THE TASK:
Quote exactly, and only, the lines from the one with "The Blender Python" down to the one with "bev=.003).build('scrap_body', X['trimw'], t)", both included.

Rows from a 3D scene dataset
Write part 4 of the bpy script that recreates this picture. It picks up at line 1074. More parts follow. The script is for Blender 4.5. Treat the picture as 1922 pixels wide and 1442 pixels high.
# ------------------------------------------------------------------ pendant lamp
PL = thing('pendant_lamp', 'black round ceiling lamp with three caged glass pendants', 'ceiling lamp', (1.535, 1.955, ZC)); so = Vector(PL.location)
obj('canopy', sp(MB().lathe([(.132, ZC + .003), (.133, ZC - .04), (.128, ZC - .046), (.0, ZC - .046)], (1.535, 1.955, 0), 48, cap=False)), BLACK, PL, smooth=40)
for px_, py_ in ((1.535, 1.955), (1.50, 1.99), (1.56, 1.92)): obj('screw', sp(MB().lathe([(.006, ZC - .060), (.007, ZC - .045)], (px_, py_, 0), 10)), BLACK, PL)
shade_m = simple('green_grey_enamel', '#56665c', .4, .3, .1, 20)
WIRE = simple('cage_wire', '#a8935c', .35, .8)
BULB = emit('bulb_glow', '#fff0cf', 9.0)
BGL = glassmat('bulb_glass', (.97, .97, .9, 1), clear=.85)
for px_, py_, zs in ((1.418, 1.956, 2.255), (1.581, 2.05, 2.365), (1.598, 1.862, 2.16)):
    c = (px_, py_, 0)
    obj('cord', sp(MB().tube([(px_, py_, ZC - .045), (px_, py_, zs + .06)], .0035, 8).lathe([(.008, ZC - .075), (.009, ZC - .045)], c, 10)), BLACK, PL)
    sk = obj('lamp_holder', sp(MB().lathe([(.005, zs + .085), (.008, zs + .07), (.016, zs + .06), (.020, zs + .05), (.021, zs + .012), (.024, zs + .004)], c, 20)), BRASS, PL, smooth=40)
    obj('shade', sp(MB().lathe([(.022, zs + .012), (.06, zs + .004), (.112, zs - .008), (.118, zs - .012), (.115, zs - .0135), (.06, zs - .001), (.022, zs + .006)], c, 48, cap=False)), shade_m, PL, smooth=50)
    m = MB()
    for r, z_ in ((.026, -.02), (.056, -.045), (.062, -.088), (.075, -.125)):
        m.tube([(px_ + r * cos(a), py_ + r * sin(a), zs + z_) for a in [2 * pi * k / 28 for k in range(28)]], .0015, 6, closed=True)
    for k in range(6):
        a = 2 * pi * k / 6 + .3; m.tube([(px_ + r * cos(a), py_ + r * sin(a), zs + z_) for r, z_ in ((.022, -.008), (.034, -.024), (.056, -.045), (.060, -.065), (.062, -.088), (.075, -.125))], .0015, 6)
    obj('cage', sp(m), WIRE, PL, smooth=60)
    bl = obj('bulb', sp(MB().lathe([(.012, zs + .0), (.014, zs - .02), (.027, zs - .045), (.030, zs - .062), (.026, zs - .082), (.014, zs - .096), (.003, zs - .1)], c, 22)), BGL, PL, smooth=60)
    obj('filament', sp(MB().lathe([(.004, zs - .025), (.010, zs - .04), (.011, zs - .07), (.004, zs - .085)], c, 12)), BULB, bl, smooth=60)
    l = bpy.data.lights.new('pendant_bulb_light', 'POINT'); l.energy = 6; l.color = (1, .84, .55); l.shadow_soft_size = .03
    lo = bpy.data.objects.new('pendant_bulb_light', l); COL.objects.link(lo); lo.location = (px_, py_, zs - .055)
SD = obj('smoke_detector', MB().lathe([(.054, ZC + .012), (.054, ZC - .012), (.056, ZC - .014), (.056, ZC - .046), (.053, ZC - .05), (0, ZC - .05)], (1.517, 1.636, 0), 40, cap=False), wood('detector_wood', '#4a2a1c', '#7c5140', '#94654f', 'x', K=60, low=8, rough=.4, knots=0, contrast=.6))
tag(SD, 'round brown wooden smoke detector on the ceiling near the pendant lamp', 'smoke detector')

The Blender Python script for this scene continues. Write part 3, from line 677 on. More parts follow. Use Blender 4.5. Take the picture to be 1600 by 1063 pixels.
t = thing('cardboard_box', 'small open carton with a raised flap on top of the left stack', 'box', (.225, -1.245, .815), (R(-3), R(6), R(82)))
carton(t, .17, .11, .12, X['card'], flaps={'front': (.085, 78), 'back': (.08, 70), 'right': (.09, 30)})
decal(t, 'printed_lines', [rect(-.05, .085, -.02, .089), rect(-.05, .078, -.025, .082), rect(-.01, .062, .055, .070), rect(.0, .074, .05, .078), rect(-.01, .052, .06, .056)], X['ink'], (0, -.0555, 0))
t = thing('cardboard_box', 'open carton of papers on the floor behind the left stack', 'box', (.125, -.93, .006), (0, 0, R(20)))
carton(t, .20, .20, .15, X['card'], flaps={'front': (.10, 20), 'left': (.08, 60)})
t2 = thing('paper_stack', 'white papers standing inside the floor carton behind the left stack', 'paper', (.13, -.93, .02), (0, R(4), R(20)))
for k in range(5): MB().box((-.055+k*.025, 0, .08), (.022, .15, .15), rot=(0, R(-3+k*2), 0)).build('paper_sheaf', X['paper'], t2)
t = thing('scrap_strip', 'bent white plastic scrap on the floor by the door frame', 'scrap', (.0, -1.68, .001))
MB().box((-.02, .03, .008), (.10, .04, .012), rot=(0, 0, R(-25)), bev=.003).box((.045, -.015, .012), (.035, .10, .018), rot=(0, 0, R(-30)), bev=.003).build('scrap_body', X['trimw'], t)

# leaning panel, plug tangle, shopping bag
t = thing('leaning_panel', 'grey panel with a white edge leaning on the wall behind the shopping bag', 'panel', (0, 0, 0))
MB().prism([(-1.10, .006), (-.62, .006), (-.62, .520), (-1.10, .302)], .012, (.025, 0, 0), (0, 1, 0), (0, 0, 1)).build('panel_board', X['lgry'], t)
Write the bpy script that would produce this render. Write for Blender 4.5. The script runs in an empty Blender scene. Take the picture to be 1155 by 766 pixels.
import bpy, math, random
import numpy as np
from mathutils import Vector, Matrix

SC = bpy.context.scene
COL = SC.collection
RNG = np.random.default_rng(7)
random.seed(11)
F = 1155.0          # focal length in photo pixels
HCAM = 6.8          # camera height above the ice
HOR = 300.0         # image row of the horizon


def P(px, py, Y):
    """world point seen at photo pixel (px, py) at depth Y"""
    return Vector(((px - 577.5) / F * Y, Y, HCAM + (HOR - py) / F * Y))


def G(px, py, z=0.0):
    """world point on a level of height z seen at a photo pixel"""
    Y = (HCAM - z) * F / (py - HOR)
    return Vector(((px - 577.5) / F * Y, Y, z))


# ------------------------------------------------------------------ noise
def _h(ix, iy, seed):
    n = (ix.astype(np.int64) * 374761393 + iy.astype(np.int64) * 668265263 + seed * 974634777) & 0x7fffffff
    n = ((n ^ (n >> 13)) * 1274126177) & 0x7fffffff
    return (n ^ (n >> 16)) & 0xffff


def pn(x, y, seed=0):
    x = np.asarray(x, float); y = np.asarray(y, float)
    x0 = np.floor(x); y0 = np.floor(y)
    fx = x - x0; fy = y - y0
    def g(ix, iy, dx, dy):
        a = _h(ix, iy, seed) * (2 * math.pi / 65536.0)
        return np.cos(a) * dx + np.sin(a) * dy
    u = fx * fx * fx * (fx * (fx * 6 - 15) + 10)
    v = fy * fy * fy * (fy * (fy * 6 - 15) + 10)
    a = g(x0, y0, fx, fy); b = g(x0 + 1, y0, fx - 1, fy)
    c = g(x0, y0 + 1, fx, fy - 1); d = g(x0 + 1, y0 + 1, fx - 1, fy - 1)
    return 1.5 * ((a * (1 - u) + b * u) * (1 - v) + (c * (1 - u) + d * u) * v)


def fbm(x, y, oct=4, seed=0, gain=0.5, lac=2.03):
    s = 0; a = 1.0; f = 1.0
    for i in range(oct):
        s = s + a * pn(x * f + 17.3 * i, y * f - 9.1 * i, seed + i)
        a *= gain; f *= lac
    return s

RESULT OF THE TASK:
The Blender Python script for this scene continues. Write part 3, from line 677 on. More parts follow. Use Blender 4.5. Take the picture to be 1600 by 1063 pixels.
t = thing('cardboard_box', 'small open carton with a raised flap on top of the left stack', 'box', (.225, -1.245, .815), (R(-3), R(6), R(82)))
carton(t, .17, .11, .12, X['card'], flaps={'front': (.085, 78), 'back': (.08, 70), 'right': (.09, 30)})
decal(t, 'printed_lines', [rect(-.05, .085, -.02, .089), rect(-.05, .078, -.025, .082), rect(-.01, .062, .055, .070), rect(.0, .074, .05, .078), rect(-.01, .052, .06, .056)], X['ink'], (0, -.0555, 0))
t = thing('cardboard_box', 'open carton of papers on the floor behind the left stack', 'box', (.125, -.93, .006), (0, 0, R(20)))
carton(t, .20, .20, .15, X['card'], flaps={'front': (.10, 20), 'left': (.08, 60)})
t2 = thing('paper_stack', 'white papers standing inside the floor carton behind the left stack', 'paper', (.13, -.93, .02), (0, R(4), R(20)))
for k in range(5): MB().box((-.055+k*.025, 0, .08), (.022, .15, .15), rot=(0, R(-3+k*2), 0)).build('paper_sheaf', X['paper'], t2)
t = thing('scrap_strip', 'bent white plastic scrap on the floor by the door frame', 'scrap', (.0, -1.68, .001))
MB().box((-.02, .03, .008), (.10, .04, .012), rot=(0, 0, R(-25)), bev=.003).box((.045, -.015, .012), (.035, .10, .018), rot=(0, 0, R(-30)), bev=.003).build('scrap_body', X['trimw'], t)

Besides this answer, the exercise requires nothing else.